Second, regarding how we political scientists often treat this stuff, we tend to assume that folks are acting rationally and go on from there, assuming away often the emotional stuff.  A friend, Stuart Kaufman, sought to correct this with his book Modern Hatreds.  While ancient hatreds is a bad way to explain stuff, frequently becoming a rather racist account, modern hatreds blends the psychology of emotions with more structural stuff.  That security and insecurity are emotional dynamics. In this case, the deplorables are people who are angry and resentful (mostly because white folks are seeing that non-white folks are doing well and that makes them feel like they are losing their status) and that mobilizes enough of them to hang out here.  They can do so because of a few structures: the ease with which outside trolls can fund this stuff so that the assholes here can get gas and such; the right-wing party politics I have discussed before; the principal-agent problems within local and provincial law enforcement (who's in charge and who knows what the officers on the ground are doing--providing aid and comfort to the occupiers?); etc.  So, it is not just raw emotion at work, but the blinding stupidity of the claims and demands have much to do with emotion.  
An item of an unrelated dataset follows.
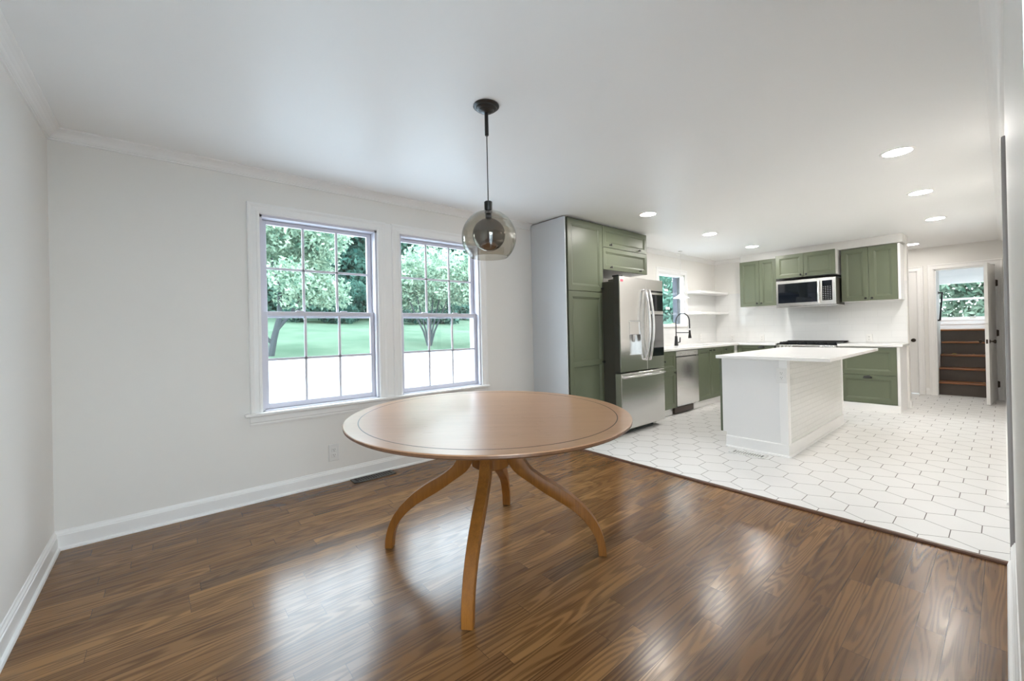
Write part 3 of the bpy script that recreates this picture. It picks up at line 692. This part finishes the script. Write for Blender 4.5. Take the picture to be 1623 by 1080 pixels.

Indeed, one of the strange dynamics of the past ten years is how much the right is motivated by the desire to trigger the Libs.  In the US, this has ultimately been suicidal as refusing to wear masks, refusing to get vaxxed is more about pissing off the center/left as it is about any principled position about "freedom."  It may be emotionally satisfying to piss off your opponents, but if doing so risks the lives of oneself, one's friends, and one's family, well, that is pretty dumb.  But hey, if some grifters can make money off of it, then why not?
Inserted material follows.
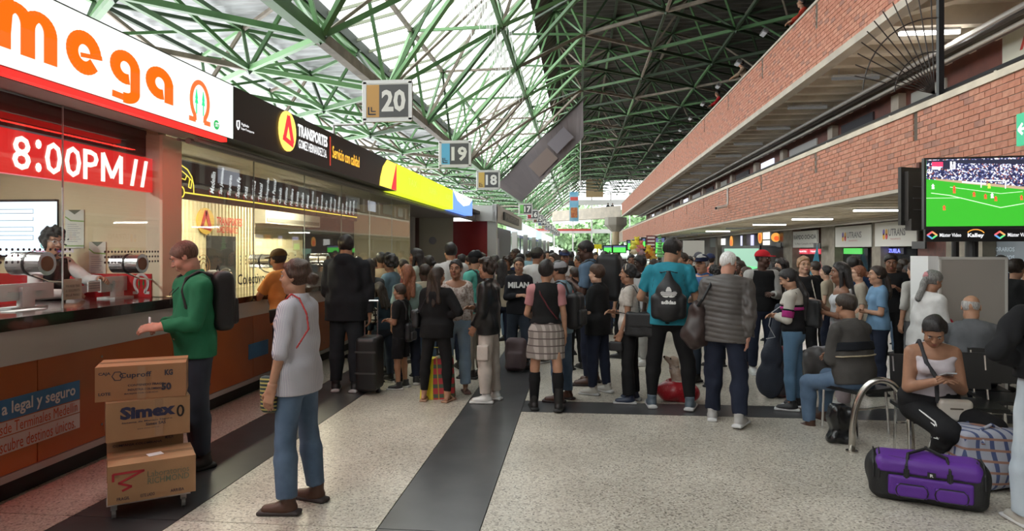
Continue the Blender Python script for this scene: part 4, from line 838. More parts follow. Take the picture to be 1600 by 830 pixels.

Perhaps my takes here are biased by my anger.  But so far, the behavior of these folks seem to justify my anger quite a bit.  And, yes, they win because I have been triggered.  Woot for them, I suppose.  Pretty sure that will be a Pyrrhic victory for them.  And since they are idiots, they won't understand that, so the last laugh will be mine, I suppose. 


1 comment:

Anonymous said...

"Pretty sure that will be a Pyrrhic victory for them. And since they are idiots, they won't understand that, so the last laugh will be mine, I suppose."

Even in anger, we can find comedy. Awesome.